Other factors such as the Seventh Pay Commission award, the progress of monsoon, the possibility of the passage of Goods and Services Tax Bill in the monsoon session of the Parliament, and the expectations of good results in the June 2016 quarter have buoyed the sentiment on Dalal Street.

"India has a good growth potential and the rest of the world will now look at India in times of global turmoil. This can help more money come to India," added Choksey.

Vetri Subramaniam, chief investment officer and fund manager, Religare Investment Asset Management Company said, "Markets around the world are recovering post Brexit. As far as India is concerned, the focus will be on the strength of the recovery. A lot more will now depend on the visibility of earnings growth." He further said, "The good news is that there is no financial dislocation because of Brexit."

It was also the last day of the June derivatives contracts. Chandan Taparia, derivatives analyst at Anand Rathi said, around 77% of the contracts were rolled over, which was better than the past six-month average, indicating that participants were carrying their position to the next month in the hope of further upside.
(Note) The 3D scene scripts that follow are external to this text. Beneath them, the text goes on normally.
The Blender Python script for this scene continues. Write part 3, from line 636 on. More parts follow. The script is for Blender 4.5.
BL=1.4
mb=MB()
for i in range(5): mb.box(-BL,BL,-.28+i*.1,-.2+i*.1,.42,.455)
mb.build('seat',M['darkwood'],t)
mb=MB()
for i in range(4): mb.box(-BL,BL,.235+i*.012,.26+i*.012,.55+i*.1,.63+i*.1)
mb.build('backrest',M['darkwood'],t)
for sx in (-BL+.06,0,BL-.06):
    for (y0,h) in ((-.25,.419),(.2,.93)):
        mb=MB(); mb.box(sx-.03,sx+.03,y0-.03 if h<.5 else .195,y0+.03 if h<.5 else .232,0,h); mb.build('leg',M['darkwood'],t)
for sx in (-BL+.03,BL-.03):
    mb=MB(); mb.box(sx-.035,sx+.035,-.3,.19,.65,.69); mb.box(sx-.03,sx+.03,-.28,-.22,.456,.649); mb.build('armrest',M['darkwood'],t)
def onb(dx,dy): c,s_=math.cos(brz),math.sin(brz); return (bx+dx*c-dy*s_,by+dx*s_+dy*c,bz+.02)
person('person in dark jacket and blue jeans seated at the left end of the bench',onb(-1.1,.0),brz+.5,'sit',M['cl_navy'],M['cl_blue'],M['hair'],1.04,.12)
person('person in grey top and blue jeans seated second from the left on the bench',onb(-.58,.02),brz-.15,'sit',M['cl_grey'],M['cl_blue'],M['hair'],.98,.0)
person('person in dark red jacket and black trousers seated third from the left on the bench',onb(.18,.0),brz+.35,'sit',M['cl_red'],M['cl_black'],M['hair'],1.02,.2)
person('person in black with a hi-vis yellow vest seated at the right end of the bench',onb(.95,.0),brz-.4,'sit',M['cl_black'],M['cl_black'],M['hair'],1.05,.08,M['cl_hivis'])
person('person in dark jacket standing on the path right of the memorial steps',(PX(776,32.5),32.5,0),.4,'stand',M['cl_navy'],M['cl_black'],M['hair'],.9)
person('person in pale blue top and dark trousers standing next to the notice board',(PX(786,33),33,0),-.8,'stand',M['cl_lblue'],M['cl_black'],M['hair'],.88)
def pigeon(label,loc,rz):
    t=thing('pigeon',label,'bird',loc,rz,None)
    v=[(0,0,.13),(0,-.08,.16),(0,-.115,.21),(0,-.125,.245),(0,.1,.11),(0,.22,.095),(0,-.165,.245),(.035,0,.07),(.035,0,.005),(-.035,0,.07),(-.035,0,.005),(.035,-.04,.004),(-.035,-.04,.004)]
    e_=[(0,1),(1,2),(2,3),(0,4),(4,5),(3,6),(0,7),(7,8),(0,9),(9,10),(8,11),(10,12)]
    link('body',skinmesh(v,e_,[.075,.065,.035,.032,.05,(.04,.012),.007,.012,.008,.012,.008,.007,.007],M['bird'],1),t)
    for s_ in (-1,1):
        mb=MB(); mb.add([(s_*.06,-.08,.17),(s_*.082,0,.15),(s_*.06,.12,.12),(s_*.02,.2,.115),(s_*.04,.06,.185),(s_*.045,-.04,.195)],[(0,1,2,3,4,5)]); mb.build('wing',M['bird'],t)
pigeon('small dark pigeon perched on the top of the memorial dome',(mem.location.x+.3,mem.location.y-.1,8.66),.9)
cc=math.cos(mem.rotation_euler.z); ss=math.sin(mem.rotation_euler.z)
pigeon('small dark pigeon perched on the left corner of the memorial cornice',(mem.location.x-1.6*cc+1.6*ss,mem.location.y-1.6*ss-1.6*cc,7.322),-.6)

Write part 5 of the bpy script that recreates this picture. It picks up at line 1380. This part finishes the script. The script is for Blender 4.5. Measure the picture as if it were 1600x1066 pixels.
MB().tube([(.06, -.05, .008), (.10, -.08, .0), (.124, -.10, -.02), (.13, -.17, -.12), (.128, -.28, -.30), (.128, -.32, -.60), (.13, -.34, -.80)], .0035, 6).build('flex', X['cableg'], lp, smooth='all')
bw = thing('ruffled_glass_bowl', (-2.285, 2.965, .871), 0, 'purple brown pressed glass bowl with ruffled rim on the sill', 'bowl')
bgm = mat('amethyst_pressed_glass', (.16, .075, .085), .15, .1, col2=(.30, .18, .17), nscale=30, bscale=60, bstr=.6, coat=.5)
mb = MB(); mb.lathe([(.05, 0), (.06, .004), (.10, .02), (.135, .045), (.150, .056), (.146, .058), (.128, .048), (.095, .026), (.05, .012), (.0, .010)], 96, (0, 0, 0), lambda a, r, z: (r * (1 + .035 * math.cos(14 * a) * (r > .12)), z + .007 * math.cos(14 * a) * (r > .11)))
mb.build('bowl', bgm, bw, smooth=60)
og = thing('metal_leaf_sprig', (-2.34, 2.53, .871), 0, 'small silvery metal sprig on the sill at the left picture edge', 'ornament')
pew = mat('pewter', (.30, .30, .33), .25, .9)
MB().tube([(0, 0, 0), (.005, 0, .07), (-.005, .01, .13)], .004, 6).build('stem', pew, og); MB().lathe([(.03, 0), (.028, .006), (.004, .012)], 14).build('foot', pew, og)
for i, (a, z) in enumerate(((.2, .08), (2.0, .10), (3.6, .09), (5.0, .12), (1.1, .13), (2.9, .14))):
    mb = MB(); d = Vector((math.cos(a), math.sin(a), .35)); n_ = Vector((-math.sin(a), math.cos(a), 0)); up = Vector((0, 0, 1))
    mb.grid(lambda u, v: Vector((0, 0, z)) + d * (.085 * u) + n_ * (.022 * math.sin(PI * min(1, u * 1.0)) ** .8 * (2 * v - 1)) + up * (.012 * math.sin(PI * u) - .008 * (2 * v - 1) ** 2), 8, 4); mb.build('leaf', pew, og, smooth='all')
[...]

Choksey added, "We see the 8,300-point level as a base for the markets. In this financial year, we expect markets to reach 8,700- 9,000 points."

Asian markets too ended positive as Brexit fears seem to settle down on expectations that global central banks will be able to steer the global economy from financial problems. Indices such as Nikkei, Hang Seng and Straits Times closed higher than Wednesday. However, major European indices were trading mixed on Thursday afternoon.

Among individual stocks, Dr Reddy's Laboratories, Axis Bank, Tata Motors and Tata Steel were among the major Sensex gainers on Thursday, ending 2-4% higher over previous close. Continuing their rally from Wednesday, consumer stocks such as Asian Paints, Hero MotoCorp and Hindustan Unilever gained between 1-2% each over the previous close.

Meanwhile, foreign institutional investors (FIIs) showed confidence in domestic equities as they were net buyers to the tune of Rs 1,107.42 crore on Thursday as per the provisional stock exchange data.